La soluzione proposta da Visco è dunque un processo di cartolarizzazione dei crediti delle banche che potrebbero essere forniti come collaterale alla BCE per ottenere la liquidità necessaria.
L’unione bancaria è stata dilazionata nel tempo per quanto riguarda la sua entrata a regime, ed inoltre, secondo Visco, manca proprio delle due caratteristiche fondamentali di una vera unione bancaria: un’assicurazione dei depositi, e un fondo centralizzato per la ricapitalizzazione delle banche in crisi, necessario vista l’insufficienza dell’Esm. “Se l’obbiettivo di fondo di una unione bancaria europea dovrebbe essere quello di rompere il circolo vizioso che si è creato tra banche e debiti sovrani dei vari Paesi, la politica seguita in concreto in questi anni è andata in direzione opposta, in quanto si è avuto un processo di rinazionalizzazione dei debiti sovrani massicciamente acquistati dalle banche nazionali ed usati come collaterale per ottenere finanziamenti da parte della Bce”.
L’aumento dell’offerta di moneta, quindi, non ha portato benefici all’economia reale, ma è servito a fornire il sistema bancario di liquidità e ad evitare il collasso dell’intero sistema dei pagamenti che avrebbe comportato conseguenze catastrofiche per l’economia di tutto il mondo. “Sarebbero stati invece necessari – ha commentato Visco – interventi pubblici di sostegno della domanda che invece sono risultati piuttosto carenti in tutti i Paesi”.
Le teorie economiche sulla cosiddetta “contrazione espansiva”, molto diffuse anche in Italia, secondo le quali una riduzione della spesa pubblica (possibilmente accompagnata da una riduzione della imposte) provoca un aumento della crescita, appaiono incerte e non concrete. Per cui il pofessore suggerisce di discutere la logica economica, politica, e anche giuridica, delle scelte compiute negli ultimi anni, con l’obiettivo di promuovere, sia pure gradualmente, un’inversione delle politiche finora adottate.

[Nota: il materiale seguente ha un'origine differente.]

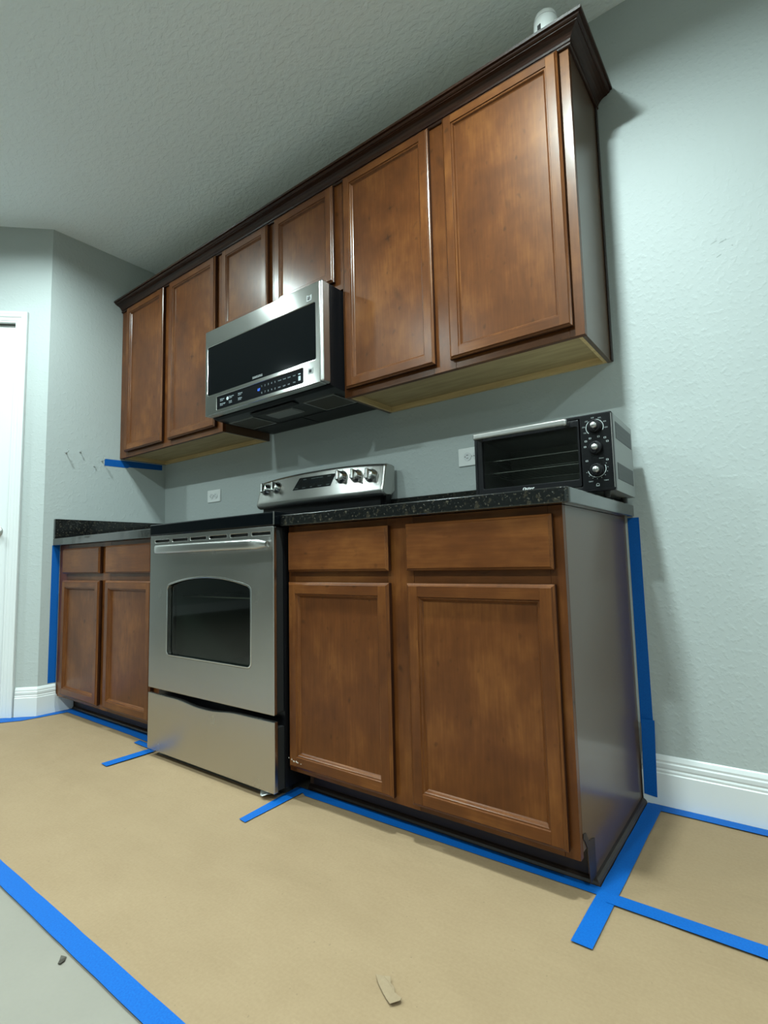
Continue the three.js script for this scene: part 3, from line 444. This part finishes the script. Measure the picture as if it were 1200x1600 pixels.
// ------------------------------------------------------------------ the toaster oven
{
  const t = thing('toaster_oven', 'black countertop toaster oven with three knobs and a steel handle at the worktop edge', 'toaster oven', [-0.1475, TOP, 0.2125]); t.rotation.y = 0.029;
  const w = 0.2035, F = 0.1375, y0 = 0.016, y1 = 0.2305, DR = 0.119;
  put('body', [bb(-w + 0.003, w - 0.003, y1 - 0.006, y1 - 0.001, -F + 0.004, F - 0.012), bb(-w + 0.003, w - 0.003, y0, y0 + 0.006, -F + 0.004, F - 0.012), bb(-w + 0.003, -w + 0.008, y0 + 0.006, y1 - 0.006, -F + 0.004, F - 0.012), bb(w - 0.008, w - 0.003, y0 + 0.006, y1 - 0.006, -F + 0.004, F - 0.012), bb(-w + 0.008, w - 0.008, y0 + 0.006, y1 - 0.006, -F + 0.004, -F + 0.009)], M.ovenSide, t, 'dark grey painted steel case');
  put('liner', [bb(-w + 0.0085, DR - 0.006, y1 - 0.022, y1 - 0.018, -F + 0.01, F - 0.02), bb(-w + 0.0085, DR - 0.006, y0 + 0.0065, y0 + 0.010, -F + 0.01, F - 0.02), bb(-w + 0.0085, -w + 0.014, y0 + 0.0105, y1 - 0.0225, -F + 0.01, F - 0.02), bb(DR - 0.010, DR - 0.006, y0 + 0.0105, y1 - 0.0225, -F + 0.01, F - 0.02), bb(-w + 0.0145, DR - 0.0105, y0 + 0.0105, y1 - 0.0225, -F + 0.010, -F + 0.014)], M.liner, t, 'grey metal interior');
  for (const y of [0.104, 0.142]) { const g = []; for (const z of [-0.09, 0.095]) g.push(cyl(0.0018, 0.0018, 0.30, 8).rotateZ(Math.PI / 2).translate(-0.04, y, z)); for (let i = 0; i < 15; i++) g.push(cyl(0.0011, 0.0011, 0.185, 6).rotateX(Math.PI / 2).translate(-0.18 + i * 0.02, y, 0.0025)); put('rack', g, M.chrome, t, 'thin chrome wire rack'); }
  for (const y of [0.045]) put('heating_element', cyl(0.004, 0.004, 0.30, 10).rotateZ(Math.PI / 2).translate(-0.04, y, 0.02), M.steelPlain, t);
  // front frame
  const fr = rrect(-w, w, y0 - 0.001, y1, 0.006); fr.holes.push(rrect(-w + 0.010, DR - 0.001, 0.030, y1 - 0.010, 0.004, THREE.Path));
  put('front_frame', extrude(fr, 0.018, 0.003, 3).translate(0, 0, F - 0.018), M.black, t);
  put('bright_edge', bb(w - 0.0035, w - 0.0015, y0 + 0.006, y1 - 0.006, F - 0.0022, F + 0.0008, 0.0006), M.steelPlain, t);
  const d = sub('door', t, [0, 0, 0]);
  const ds = rrect(-w + 0.0115, DR - 0.0025, 0.0315, y1 - 0.0115, 0.004); ds.holes.push(rrect(-w + 0.027, DR - 0.008, 0.052, y1 - 0.030, 0.004, THREE.Path));
  put('frame', extrude(ds, 0.012, 0.0015, 2).translate(0, 0, F - 0.010), M.black, d);
  put('glass', new THREE.PlaneGeometry(DR - 0.008 + w - 0.027, y1 - 0.030 - 0.052).translate((DR - 0.008 - w + 0.027) / 2, (y1 - 0.030 + 0.052) / 2, F - 0.006), M.clearGlass, d, 'clear glass pane');
  put('handle', [bb(-0.190, 0.094, 0.200, 0.2205, F + 0.026, F + 0.040, 0.0065), bb(-0.188, -0.172, 0.203, 0.217, F + 0.0022, F + 0.030, 0.004), bb(0.076, 0.092, 0.203, 0.217, F + 0.0022, F + 0.030, 0.004)], M.steelPlain, d, 'brushed steel bar handle');
  const script = canvasTex(512, 160, (g, a, b) => { g.fillStyle = '#000'; g.fillRect(0, 0, a, b); g.fillStyle = '#fff'; g.font = 'italic bold 130px serif'; g.textAlign = 'center'; g.textBaseline = 'middle'; g.fillText('Oster', a / 2, b / 2); }); script.colorSpace = THREE.NoColorSpace;
  put('lettering', new THREE.PlaneGeometry(0.050, 0.0156).translate(-0.036, 0.0405, F + 0.0022), std({ color: lin(0.7, 0.72, 0.7), alphaMap: script, transparent: true, roughness: 0.4 }), d, 'pale script lettering');
  const pt = canvasTex(256, 720, (g, a, b) => {
    g.clearRect(0, 0, a, b); g.fillStyle = '#0a0b0d'; g.fillRect(0, 0, a, b); g.strokeStyle = '#cfd8d6'; g.fillStyle = '#b9c4c2'; g.lineWidth = 5;
    const cx = a * 0.47, Y = [118, 320, 528]; g.beginPath(); g.arc(cx, Y[0], 78, Math.PI * 0.75, Math.PI * 2.15); g.stroke(); g.beginPath(); g.arc(cx, Y[2], 80, -0.4, Math.PI * 0.95); g.stroke();
    g.font = '17px sans-serif'; g.textAlign = 'center'; for (let i = 0; i < 7; i++) { const q = Math.PI * (0.85 + i * 0.2); g.fillText(String(150 + i * 50), cx + Math.cos(q) * 102, Y[0] + 6 + Math.sin(q) * 98); } for (let i = 0; i < 9; i++) { const q = -0.5 + i * 0.42; g.fillRect(cx + Math.cos(q) * 96 - 3, Y[2] + Math.sin(q) * 96 - 3, 7, 5); }
    g.lineWidth = 3; for (const [x, y] of [[34, 246], [74, 222], [150, 214], [206, 232], [226, 270], [24, 300], [34, 440], [216, 448]]) { g.strokeRect(x - 9, y - 6, 18, 12); }
    g.beginPath(); g.moveTo(cx + 24, 428); g.lineTo(cx + 66, 428); g.stroke(); g.font = '15px sans-serif'; g.fillText('TOAST', 60, 650); g.fillText('TIMER', 196, 650); g.font = '20px sans-serif'; g.beginPath(); g.arc(cx, 682, 13, 0, 7); g.stroke(); g.fillRect(cx - 16, 690, 32, 5);
  });
  const px0 = DR + 0.004, px1 = w - 0.006, py0 = 0.022, py1 = y1 - 0.006; const pg = prep(bb(px0, px1, py0, py1, F - 0.001, F + 0.0006)); { const p = pg.attributes.position, uv = pg.attributes.uv; for (let i = 0; i < p.count; i++) uv.setXY(i, (p.getX(i) - px0) / (px1 - px0), (p.getY(i) - py0) / (py1 - py0)); } put('control_panel', pg, std({ map: pt, roughness: 0.3, specularIntensity: 0.55 }), t, 'black panel with pale dial markings');
  for (const y of [0.194, 0.134, 0.0725]) { const k = sub('knob', t, [0.159, y, F + 0.0008]); put('skirt', new THREE.LatheGeometry([[0, 0.013], [0.0155, 0.013], [0.0175, 0.011], [0.0185, 0]].map((q) => new THREE.Vector2(...q)), 28).rotateX(Math.PI / 2), M.black, k); put('cap', new THREE.LatheGeometry([[0, 0.023], [0.0065, 0.0225], [0.009, 0.020], [0.0098, 0.0131]].map((q) => new THREE.Vector2(...q)), 24).rotateX(Math.PI / 2), M.steelPlain, k, 'silver cap'); put('grip', bb(-0.003, 0.003, -0.0155, 0.0155, 0.012, 0.019, 0.002), M.black, k); }
  const louv = tex(8, 64, (u, v) => (v * 12 % 1 < 0.5 ? [0.028, 0.03, 0.03] : [0.075, 0.08, 0.078]), { srgb: true }); const vm = std({ map: louv, roughness: 0.5, metalness: 0.3 });
  for (const [a, b] of [[0.163, 0.211], [0.050, 0.096]]) put('side_vent', bb(w - 0.0031, w - 0.0022, a, b, -0.118, 0.088), vm, t, 'darker louvred patch');
  for (const x of [-w + 0.03, w - 0.03]) for (const z of [-0.105, 0.105]) put('foot', cyl(0.009, 0.0075, 0.0155, 14).translate(x, 0.00785, z), M.blackMatt, t);
}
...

Rimane poi il problema di conciliare il ripianamento dei debiti con la ripresa economica dei Paesi della zona euro. “In questa prospettiva fin dal luglio 2010 – ha detto Visco – ho avanzato una proposta che nella sua versione definitiva prevede che il debito nazionale di ciascun Paese della zona euro, eccedente il 60% del proprio Pil venga collocato in un apposito fondo che dovrebbe emettere obbligazioni a 25-30 anni con la garanzia congiunta dei Paesi partecipanti. Il finanziamento del Fondo sarebbe assicurato mediante il trasferimento di una quota del gettito fiscale nazionale proporzionale alla quota del debito trasferita”.
Va sottolineato che le obbligazioni emesse dal Fondo pur godendo di una garanzia collettiva, non sarebbero propriamente eurobonds perché ciascun Paese dovrebbe autonomamente finanziare la propria quota di debito fino al suo esaurimento.
C’è anche il nodo della concorrenza fiscale tra i Paesi che provoca perdite di gettito relative ai redditi prodotti dai fattori della produzione più mobili (profitti, interessi, ecc) che vengono inevitabilmente compensate a carico di quelli meno mobili (lavoro, patrimonio immobiliare) dati i vincoli di bilancio esistenti. Si tratta di un processo in cui ciascun Paese cerca di comportarsi come un potenziale paradiso fiscale nei confronti degli altri, innescando un processo competitivo verso il basso. “Sarebbe interesse del nostro Paese – ha concluso – porre con forza il problema di limitare la concorrenza fiscale dannosa in Europa e chiedere l’inizio di un processo di armonizzazione delle materie societarie e fiscali relative alle società per azioni”.